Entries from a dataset
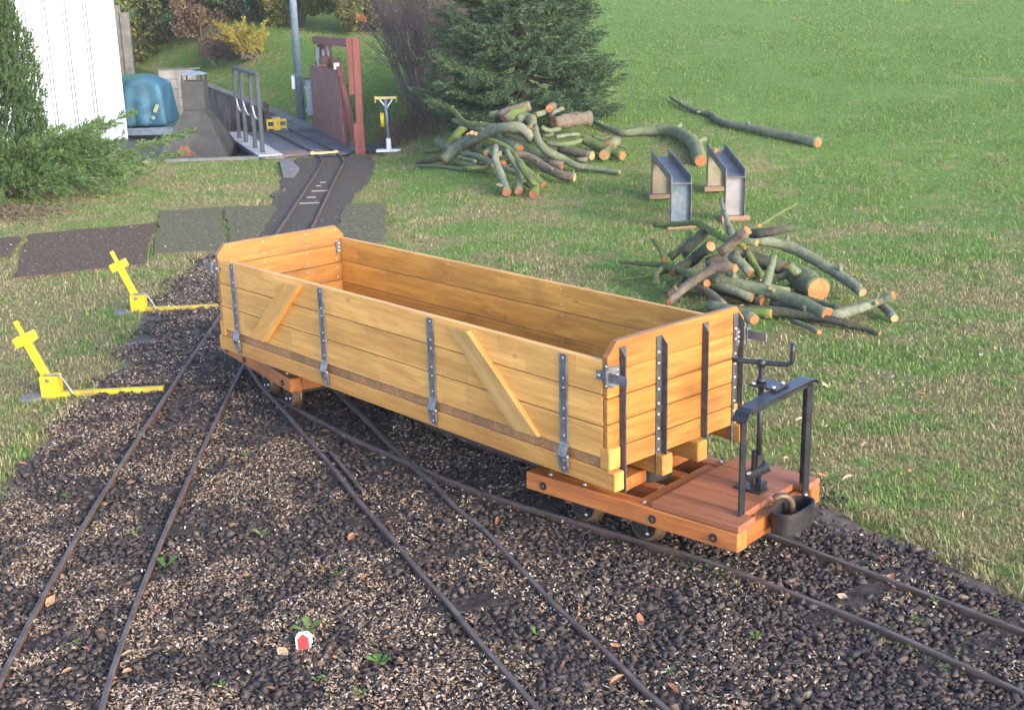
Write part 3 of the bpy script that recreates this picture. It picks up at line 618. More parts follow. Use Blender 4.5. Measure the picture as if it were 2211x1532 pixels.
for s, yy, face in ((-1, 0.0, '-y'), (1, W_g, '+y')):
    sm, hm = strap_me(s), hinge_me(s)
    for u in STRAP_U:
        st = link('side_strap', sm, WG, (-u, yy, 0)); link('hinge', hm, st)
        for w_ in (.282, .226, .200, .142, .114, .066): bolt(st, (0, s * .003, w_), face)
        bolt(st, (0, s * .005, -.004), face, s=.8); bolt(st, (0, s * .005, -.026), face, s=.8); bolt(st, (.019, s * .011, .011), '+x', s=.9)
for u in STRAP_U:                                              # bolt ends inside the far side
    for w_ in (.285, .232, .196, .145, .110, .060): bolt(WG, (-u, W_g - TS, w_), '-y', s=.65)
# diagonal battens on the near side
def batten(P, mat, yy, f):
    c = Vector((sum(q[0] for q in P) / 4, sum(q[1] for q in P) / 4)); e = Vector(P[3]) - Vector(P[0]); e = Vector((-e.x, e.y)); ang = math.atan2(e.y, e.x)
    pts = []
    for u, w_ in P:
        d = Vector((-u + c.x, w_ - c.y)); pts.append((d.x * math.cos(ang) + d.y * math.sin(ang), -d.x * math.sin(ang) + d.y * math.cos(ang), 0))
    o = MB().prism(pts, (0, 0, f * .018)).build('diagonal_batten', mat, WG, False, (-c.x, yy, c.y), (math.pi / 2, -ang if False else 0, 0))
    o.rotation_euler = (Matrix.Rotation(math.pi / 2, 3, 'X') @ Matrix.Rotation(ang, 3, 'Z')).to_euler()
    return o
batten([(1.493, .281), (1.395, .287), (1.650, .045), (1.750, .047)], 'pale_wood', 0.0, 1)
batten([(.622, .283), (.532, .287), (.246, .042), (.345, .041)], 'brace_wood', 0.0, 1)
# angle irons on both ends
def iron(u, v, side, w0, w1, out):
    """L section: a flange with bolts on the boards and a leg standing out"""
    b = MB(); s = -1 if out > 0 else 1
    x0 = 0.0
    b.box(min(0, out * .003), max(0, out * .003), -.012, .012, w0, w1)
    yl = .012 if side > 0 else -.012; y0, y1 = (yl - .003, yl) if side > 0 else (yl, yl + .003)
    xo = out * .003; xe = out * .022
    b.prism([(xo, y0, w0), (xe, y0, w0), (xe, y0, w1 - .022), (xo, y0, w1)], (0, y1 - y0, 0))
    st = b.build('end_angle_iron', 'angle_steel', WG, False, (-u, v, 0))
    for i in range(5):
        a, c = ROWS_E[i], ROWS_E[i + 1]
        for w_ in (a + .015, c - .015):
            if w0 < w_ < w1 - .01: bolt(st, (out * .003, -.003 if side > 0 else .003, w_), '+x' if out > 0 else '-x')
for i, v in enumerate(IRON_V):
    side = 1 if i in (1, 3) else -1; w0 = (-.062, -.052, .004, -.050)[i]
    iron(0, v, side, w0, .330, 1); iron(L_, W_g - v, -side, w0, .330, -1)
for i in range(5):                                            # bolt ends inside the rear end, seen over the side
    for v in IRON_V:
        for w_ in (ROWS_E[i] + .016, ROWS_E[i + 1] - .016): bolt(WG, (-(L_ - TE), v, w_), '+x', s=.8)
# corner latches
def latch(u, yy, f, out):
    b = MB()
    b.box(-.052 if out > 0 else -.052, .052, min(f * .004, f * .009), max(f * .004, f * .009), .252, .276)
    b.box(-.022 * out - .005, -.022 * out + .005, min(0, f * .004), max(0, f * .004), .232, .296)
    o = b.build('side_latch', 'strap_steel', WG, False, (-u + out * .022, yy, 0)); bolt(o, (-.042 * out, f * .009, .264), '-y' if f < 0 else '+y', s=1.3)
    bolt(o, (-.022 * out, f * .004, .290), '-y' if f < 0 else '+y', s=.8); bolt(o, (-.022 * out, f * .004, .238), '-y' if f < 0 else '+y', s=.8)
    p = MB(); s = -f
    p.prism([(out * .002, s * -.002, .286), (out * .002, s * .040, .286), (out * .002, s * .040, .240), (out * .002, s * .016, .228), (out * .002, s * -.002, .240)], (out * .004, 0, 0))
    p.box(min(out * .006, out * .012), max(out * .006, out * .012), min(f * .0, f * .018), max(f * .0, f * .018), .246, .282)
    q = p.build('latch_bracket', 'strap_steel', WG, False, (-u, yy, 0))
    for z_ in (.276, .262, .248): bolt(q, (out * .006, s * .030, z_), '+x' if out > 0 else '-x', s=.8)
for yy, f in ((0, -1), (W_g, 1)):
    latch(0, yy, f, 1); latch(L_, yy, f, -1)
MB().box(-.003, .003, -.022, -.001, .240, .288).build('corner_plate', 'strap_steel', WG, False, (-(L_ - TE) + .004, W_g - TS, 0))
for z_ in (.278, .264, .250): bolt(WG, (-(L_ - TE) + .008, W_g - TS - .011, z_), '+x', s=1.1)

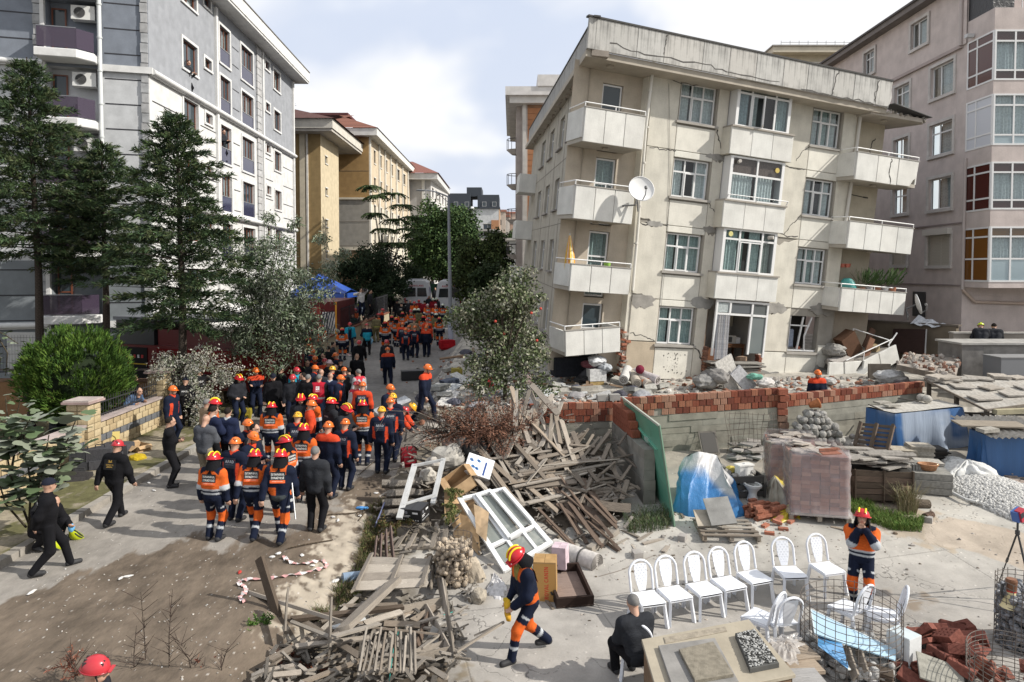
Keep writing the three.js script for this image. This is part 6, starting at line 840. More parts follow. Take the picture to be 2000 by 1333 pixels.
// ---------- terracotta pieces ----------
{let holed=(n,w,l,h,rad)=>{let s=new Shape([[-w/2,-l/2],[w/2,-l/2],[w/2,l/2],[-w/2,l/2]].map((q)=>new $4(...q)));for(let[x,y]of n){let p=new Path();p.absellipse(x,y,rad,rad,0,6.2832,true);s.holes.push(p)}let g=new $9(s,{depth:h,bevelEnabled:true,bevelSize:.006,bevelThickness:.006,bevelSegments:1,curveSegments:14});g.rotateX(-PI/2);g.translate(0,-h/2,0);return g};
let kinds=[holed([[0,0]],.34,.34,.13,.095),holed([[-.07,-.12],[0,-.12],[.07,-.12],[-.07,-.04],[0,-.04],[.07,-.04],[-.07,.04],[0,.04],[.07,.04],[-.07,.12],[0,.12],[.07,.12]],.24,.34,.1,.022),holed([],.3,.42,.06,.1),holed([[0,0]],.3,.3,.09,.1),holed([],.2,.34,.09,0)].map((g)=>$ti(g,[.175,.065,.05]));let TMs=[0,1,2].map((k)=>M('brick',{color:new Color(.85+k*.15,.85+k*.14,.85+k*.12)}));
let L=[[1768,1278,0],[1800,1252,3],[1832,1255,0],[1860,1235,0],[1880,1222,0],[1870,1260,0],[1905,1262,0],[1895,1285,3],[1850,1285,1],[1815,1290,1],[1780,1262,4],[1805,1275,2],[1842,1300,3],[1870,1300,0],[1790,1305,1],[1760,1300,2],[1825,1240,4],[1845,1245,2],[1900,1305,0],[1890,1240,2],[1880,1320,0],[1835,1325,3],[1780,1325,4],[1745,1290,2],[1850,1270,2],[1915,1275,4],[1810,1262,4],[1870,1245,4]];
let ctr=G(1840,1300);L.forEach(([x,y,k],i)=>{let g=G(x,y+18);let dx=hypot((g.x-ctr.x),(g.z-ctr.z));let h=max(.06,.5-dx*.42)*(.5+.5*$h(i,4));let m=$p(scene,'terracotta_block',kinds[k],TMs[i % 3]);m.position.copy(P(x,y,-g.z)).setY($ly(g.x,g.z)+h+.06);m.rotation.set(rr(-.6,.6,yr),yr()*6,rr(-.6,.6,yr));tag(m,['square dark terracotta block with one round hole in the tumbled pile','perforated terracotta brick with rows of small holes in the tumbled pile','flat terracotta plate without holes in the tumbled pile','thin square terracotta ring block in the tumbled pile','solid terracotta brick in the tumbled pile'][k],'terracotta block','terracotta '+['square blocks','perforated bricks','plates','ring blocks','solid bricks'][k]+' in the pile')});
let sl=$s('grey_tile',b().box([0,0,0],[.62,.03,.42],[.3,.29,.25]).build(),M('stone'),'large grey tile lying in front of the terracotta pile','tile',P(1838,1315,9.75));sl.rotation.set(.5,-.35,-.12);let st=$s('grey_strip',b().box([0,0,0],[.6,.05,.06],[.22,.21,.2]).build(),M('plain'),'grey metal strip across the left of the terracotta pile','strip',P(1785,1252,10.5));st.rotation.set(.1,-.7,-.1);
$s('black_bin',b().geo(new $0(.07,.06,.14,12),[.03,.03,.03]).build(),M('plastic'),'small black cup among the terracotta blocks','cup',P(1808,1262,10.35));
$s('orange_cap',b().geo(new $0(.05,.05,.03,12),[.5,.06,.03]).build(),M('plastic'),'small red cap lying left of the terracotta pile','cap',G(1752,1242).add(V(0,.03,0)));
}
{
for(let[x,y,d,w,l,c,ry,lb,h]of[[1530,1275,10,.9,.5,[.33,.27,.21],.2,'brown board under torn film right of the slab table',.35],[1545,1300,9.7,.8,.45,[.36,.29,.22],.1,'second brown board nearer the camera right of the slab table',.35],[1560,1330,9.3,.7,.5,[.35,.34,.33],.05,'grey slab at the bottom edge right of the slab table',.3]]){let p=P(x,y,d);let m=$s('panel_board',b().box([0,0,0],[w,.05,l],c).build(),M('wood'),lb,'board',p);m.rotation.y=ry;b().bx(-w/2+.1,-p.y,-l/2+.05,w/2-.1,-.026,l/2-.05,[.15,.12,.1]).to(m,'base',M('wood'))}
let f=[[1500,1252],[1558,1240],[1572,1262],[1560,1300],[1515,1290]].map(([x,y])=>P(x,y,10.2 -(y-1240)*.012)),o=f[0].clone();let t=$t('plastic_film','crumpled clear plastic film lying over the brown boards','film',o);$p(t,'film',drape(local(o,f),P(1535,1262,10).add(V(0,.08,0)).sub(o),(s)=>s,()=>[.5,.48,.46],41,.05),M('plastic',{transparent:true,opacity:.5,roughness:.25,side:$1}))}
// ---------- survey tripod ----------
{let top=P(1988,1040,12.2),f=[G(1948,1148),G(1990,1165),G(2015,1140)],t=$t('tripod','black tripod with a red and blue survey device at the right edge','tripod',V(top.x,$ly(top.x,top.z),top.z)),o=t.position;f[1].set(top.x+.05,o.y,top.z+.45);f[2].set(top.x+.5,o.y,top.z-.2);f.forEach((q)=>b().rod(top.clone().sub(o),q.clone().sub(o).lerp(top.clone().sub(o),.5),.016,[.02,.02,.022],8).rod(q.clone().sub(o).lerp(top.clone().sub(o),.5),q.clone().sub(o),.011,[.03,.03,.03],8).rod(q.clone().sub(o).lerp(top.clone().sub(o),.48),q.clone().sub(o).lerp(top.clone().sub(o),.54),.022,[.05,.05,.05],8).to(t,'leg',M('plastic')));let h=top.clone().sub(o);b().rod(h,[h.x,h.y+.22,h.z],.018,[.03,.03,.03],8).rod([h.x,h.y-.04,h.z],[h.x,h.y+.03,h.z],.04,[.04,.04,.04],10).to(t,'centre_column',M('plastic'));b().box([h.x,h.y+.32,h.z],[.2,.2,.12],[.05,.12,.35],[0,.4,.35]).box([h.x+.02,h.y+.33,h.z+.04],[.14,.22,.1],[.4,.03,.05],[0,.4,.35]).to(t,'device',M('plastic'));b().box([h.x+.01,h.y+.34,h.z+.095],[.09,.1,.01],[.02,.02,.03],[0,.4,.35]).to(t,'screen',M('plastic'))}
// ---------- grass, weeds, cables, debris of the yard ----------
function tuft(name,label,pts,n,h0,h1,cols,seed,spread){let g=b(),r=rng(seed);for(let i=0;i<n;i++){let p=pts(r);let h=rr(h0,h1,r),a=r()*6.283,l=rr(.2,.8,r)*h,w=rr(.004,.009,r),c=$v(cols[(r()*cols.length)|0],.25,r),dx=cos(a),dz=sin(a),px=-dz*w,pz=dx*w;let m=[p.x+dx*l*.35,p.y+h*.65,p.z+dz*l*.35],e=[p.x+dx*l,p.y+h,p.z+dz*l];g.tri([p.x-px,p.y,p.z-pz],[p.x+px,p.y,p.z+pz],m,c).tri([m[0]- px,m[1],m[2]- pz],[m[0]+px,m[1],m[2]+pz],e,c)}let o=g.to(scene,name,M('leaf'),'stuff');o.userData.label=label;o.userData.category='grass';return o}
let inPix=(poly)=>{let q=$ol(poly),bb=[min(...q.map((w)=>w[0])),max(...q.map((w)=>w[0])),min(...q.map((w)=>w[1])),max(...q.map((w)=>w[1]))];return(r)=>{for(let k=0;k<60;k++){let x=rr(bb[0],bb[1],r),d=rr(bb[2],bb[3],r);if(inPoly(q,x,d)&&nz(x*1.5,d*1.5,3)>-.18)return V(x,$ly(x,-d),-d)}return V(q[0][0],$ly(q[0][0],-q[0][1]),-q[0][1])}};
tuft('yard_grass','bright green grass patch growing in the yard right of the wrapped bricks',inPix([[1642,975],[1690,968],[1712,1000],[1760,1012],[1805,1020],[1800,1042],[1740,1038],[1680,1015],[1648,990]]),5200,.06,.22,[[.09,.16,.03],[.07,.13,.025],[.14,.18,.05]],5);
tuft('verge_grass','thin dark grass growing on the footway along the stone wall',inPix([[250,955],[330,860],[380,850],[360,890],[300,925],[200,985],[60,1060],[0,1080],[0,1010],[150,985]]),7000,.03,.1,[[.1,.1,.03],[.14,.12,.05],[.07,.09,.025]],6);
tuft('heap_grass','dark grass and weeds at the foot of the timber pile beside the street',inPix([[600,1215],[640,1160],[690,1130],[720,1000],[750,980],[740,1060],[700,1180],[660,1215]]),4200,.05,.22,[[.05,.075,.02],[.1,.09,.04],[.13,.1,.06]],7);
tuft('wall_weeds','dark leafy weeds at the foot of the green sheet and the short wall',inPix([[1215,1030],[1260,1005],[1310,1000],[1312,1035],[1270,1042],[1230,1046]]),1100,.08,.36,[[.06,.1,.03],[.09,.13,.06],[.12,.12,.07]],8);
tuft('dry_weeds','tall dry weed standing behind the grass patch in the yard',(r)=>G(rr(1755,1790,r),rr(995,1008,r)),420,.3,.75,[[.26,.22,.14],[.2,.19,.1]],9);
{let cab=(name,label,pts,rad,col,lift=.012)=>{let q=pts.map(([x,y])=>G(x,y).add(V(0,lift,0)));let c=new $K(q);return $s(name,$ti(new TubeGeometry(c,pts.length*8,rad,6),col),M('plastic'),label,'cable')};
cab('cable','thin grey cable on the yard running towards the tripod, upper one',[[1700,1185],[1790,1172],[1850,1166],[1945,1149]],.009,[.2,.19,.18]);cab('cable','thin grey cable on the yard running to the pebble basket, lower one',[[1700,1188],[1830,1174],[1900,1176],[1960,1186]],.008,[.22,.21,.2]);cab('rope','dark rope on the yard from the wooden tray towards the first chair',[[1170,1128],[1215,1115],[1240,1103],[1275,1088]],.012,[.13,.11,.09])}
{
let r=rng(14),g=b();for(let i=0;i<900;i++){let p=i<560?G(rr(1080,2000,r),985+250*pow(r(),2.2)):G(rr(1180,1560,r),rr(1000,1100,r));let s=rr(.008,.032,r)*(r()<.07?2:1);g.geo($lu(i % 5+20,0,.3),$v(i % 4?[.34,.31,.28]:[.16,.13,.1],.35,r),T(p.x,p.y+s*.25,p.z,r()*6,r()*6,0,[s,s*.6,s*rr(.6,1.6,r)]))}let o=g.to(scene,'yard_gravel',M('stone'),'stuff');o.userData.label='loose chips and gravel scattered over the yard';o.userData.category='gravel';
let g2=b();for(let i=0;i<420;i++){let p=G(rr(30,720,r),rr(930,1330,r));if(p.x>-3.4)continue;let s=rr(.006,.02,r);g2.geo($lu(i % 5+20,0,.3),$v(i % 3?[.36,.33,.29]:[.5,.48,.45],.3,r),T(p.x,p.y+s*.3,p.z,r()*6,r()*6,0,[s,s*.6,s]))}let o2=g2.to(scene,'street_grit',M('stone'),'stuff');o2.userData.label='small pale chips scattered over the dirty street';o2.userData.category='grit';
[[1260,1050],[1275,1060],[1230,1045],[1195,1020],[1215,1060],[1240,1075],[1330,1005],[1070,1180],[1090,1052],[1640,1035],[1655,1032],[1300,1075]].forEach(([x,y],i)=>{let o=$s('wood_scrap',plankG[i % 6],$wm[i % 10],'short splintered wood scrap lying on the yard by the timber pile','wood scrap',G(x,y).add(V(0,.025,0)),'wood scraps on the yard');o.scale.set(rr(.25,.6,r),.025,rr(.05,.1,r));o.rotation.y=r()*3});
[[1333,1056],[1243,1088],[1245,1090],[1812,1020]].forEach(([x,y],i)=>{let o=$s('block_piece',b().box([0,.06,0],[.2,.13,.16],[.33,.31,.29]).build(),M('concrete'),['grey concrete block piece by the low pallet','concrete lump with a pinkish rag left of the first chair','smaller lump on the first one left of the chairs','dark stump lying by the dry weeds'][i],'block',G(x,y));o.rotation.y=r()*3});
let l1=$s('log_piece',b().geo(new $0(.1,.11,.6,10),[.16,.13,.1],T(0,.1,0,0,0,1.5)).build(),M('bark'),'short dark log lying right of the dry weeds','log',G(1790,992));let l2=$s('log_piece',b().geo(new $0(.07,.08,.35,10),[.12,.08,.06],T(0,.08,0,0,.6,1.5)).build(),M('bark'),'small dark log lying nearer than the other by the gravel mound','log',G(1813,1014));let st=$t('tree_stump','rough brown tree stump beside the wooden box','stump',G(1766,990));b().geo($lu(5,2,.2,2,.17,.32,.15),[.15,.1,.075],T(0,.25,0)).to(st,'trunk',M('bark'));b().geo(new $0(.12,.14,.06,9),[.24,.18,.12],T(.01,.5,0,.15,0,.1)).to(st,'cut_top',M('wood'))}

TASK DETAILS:
In the listing above, count each line that holds the string "script". Give the number only.

RESULT OF THE TASK:
2